**THE PROBLEM**:
Only the pictures are left out: repeat the rest of the entries exactly.

━━━ ROWS

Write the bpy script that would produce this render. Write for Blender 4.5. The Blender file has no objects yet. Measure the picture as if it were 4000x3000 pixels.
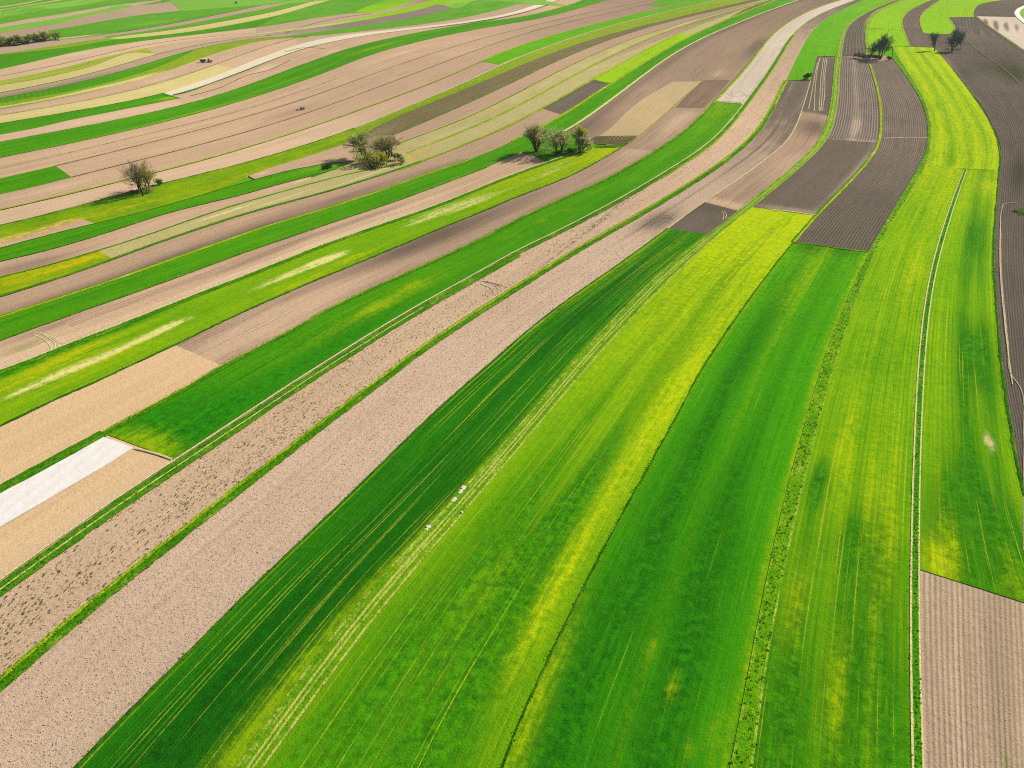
import bpy, math, random
import numpy as np
from math import radians as R
random.seed(7); rng = np.random.default_rng(7)
scene = bpy.context.scene
COL = scene.collection
# ------------------------------------------------------------------ camera
CAM_H = 120.0
FPX = 3000.0 / 4000 * 2212            # focal length in units of a 2212-wide picture
PITCH = math.atan2(1900, 3000)
CX, CY = 1106.0, 829.5
cam_d = bpy.data.cameras.new("camera"); cam_d.lens = 27; cam_d.sensor_width = 36
cam_d.clip_start = 1; cam_d.clip_end = 20000
cam = bpy.data.objects.new("camera", cam_d); COL.objects.link(cam)
cam.location = (0, 0, CAM_H); cam.rotation_euler = (math.pi/2 - PITCH, 0, 0)
scene.camera = cam
# ------------------------------------------------------------------ terrain
def hgt(x, y):
    """gently rolling farmland"""
    x = np.asarray(x, float); y = np.asarray(y, float)
    far = np.clip((y-150)/350, 0, 1)
    h = 2.2*np.sin((x*.55+y)*.0155+.6)*np.cos((x-y*.4)*.011+1.1)
    h += 1.5*np.sin(x*.018-1.2+y*.004)
    return h*(.25+.75*far)
SP, CP = math.sin(PITCH), math.cos(PITCH)
def unproj(u, v):
    """point of the ground seen at (u,v) of the photograph (2212-wide units)"""
    u = np.asarray(u, float); v = np.asarray(v, float)
    a = (u-CX)/FPX; b = (CY-v)/FPX
    dx = a; dy = CP + b*SP; dz = -SP + b*CP
    z = np.zeros_like(u)
    for _ in range(14):
        t = (z-CAM_H)/dz
        x, y = dx*t, dy*t
        z = .4*z + .6*hgt(x, y)
    t = (z-CAM_H)/dz
    return dx*t, dy*t
def proj(x, y, z):
    zc = y*CP - (z-CAM_H)*SP
    yc = y*SP + (z-CAM_H)*CP
    return CX + FPX*x/zc, CY - FPX*yc/zc
def top_height(x, y, v):
    """height of a thing standing at x,y whose top is seen at row v"""
    z0 = float(hgt(x, y)); lo, hi = 0.0, 60.0
    for _ in range(40):
        m = (lo+hi)/2
        if proj(x, y, z0+m)[1] > v: lo = m
        else: hi = m
    return lo
# ------------------------------------------------------------------ traced lines
def TU(tile, x, y):
    if tile == 'L': return x/2, 829.5+y/2
    if tile == 'R': return 1106+x/2, 829.5+y/2
    if tile == 'U': return x, y
    return 553*int(tile[0])+x/4, 414.75*int(tile[1])+y/4
def parse(s):
    out = []; tile = None
    for seg in s.split(';'):
        tk = seg.split()
        if not tk: continue
        if ',' not in tk[0]: tile = tk[0]; tk = tk[1:]
        for p in tk:
            a, b = p.split(','); out.append(TU(tile, float(a), float(b)))
    return np.array(out)
def smooth(P, n=10):
    if len(P) < 3:
        t = np.linspace(0, 1, n*4)[:, None]; return P[0]*(1-t)+P[-1]*t
    d = np.maximum(np.linalg.norm(np.diff(P, axis=0), axis=1), 1e-6)
    s = np.concatenate([[0], np.cumsum(d)])
    sl = np.diff(P, axis=0)/d[:, None]
    m = np.zeros_like(P); m[0] = sl[0]; m[-1] = sl[-1]
    w = d/(1)
    m[1:-1] = (sl[:-1]*d[1:, None]+sl[1:]*d[:-1, None])/(d[:-1]+d[1:])[:, None]
    out = []
    for i in range(len(d)):
        t = np.linspace(0, 1, n, endpoint=False)[:, None]; h = d[i]
        out.append((2*t**3-3*t**2+1)*P[i]+(t**3-2*t**2+t)*h*m[i]+(-2*t**3+3*t**2)*P[i+1]+(t**3-t**2)*h*m[i+1])
    out.append(P[-1:]); return np.vstack(out)
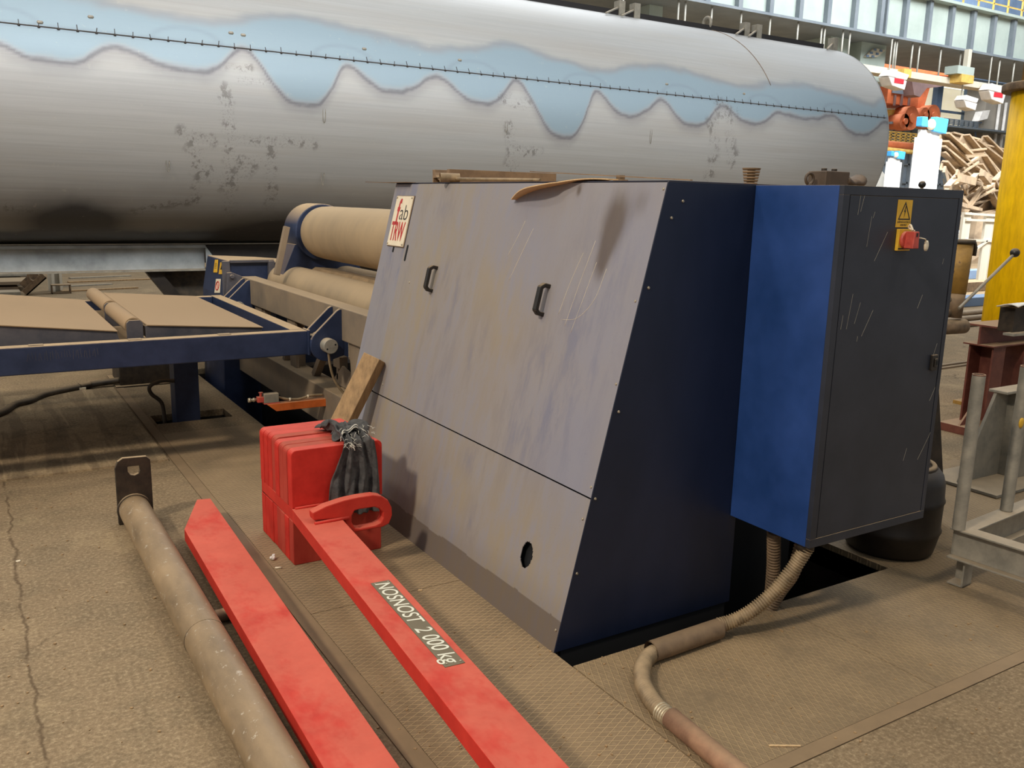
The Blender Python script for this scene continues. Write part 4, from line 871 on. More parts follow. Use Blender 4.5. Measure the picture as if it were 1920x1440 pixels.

━━━━━━

**EXERCISE RESULT**:
Write the bpy script that would produce this render. Write for Blender 4.5. The Blender file has no objects yet. Measure the picture as if it were 4000x3000 pixels.
import bpy, math, random
import numpy as np
from math import radians as R
random.seed(7); rng = np.random.default_rng(7)
scene = bpy.context.scene
COL = scene.collection
# ------------------------------------------------------------------ camera
CAM_H = 120.0
FPX = 3000.0 / 4000 * 2212            # focal length in units of a 2212-wide picture
PITCH = math.atan2(1900, 3000)
CX, CY = 1106.0, 829.5
cam_d = bpy.data.cameras.new("camera"); cam_d.lens = 27; cam_d.sensor_width = 36
cam_d.clip_start = 1; cam_d.clip_end = 20000
cam = bpy.data.objects.new("camera", cam_d); COL.objects.link(cam)
cam.location = (0, 0, CAM_H); cam.rotation_euler = (math.pi/2 - PITCH, 0, 0)
scene.camera = cam
# ------------------------------------------------------------------ terrain
def hgt(x, y):
    """gently rolling farmland"""
    x = np.asarray(x, float); y = np.asarray(y, float)
    far = np.clip((y-150)/350, 0, 1)
    h = 2.2*np.sin((x*.55+y)*.0155+.6)*np.cos((x-y*.4)*.011+1.1)
    h += 1.5*np.sin(x*.018-1.2+y*.004)
    return h*(.25+.75*far)
SP, CP = math.sin(PITCH), math.cos(PITCH)
def unproj(u, v):
    """point of the ground seen at (u,v) of the photograph (2212-wide units)"""
    u = np.asarray(u, float); v = np.asarray(v, float)
    a = (u-CX)/FPX; b = (CY-v)/FPX
    dx = a; dy = CP + b*SP; dz = -SP + b*CP
    z = np.zeros_like(u)
    for _ in range(14):
        t = (z-CAM_H)/dz
        x, y = dx*t, dy*t
        z = .4*z + .6*hgt(x, y)
    t = (z-CAM_H)/dz
    return dx*t, dy*t
def proj(x, y, z):
    zc = y*CP - (z-CAM_H)*SP
    yc = y*SP + (z-CAM_H)*CP
    return CX + FPX*x/zc, CY - FPX*yc/zc
def top_height(x, y, v):
    """height of a thing standing at x,y whose top is seen at row v"""
    z0 = float(hgt(x, y)); lo, hi = 0.0, 60.0
    for _ in range(40):
        m = (lo+hi)/2
        if proj(x, y, z0+m)[1] > v: lo = m
        else: hi = m
    return lo
# ------------------------------------------------------------------ traced lines
def TU(tile, x, y):
    if tile == 'L': return x/2, 829.5+y/2
    if tile == 'R': return 1106+x/2, 829.5+y/2
    if tile == 'U': return x, y
    return 553*int(tile[0])+x/4, 414.75*int(tile[1])+y/4
def parse(s):
    out = []; tile = None
    for seg in s.split(';'):
        tk = seg.split()
        if not tk: continue
        if ',' not in tk[0]: tile = tk[0]; tk = tk[1:]
        for p in tk:
            a, b = p.split(','); out.append(TU(tile, float(a), float(b)))
    return np.array(out)
def smooth(P, n=10):
    if len(P) < 3:
        t = np.linspace(0, 1, n*4)[:, None]; return P[0]*(1-t)+P[-1]*t
    d = np.maximum(np.linalg.norm(np.diff(P, axis=0), axis=1), 1e-6)
    s = np.concatenate([[0], np.cumsum(d)])
    sl = np.diff(P, axis=0)/d[:, None]
    m = np.zeros_like(P); m[0] = sl[0]; m[-1] = sl[-1]
    w = d/(1)
    m[1:-1] = (sl[:-1]*d[1:, None]+sl[1:]*d[:-1, None])/(d[:-1]+d[1:])[:, None]
    out = []
    for i in range(len(d)):
        t = np.linspace(0, 1, n, endpoint=False)[:, None]; h = d[i]
        out.append((2*t**3-3*t**2+1)*P[i]+(t**3-2*t**2+t)*h*m[i]+(-2*t**3+3*t**2)*P[i+1]+(t**3-t**2)*h*m[i+1])
    out.append(P[-1:]); return np.vstack(out)
The Blender Python script for this scene continues. Write part 4, from line 871 on. More parts follow. Use Blender 4.5. Measure the picture as if it were 1920x1440 pixels.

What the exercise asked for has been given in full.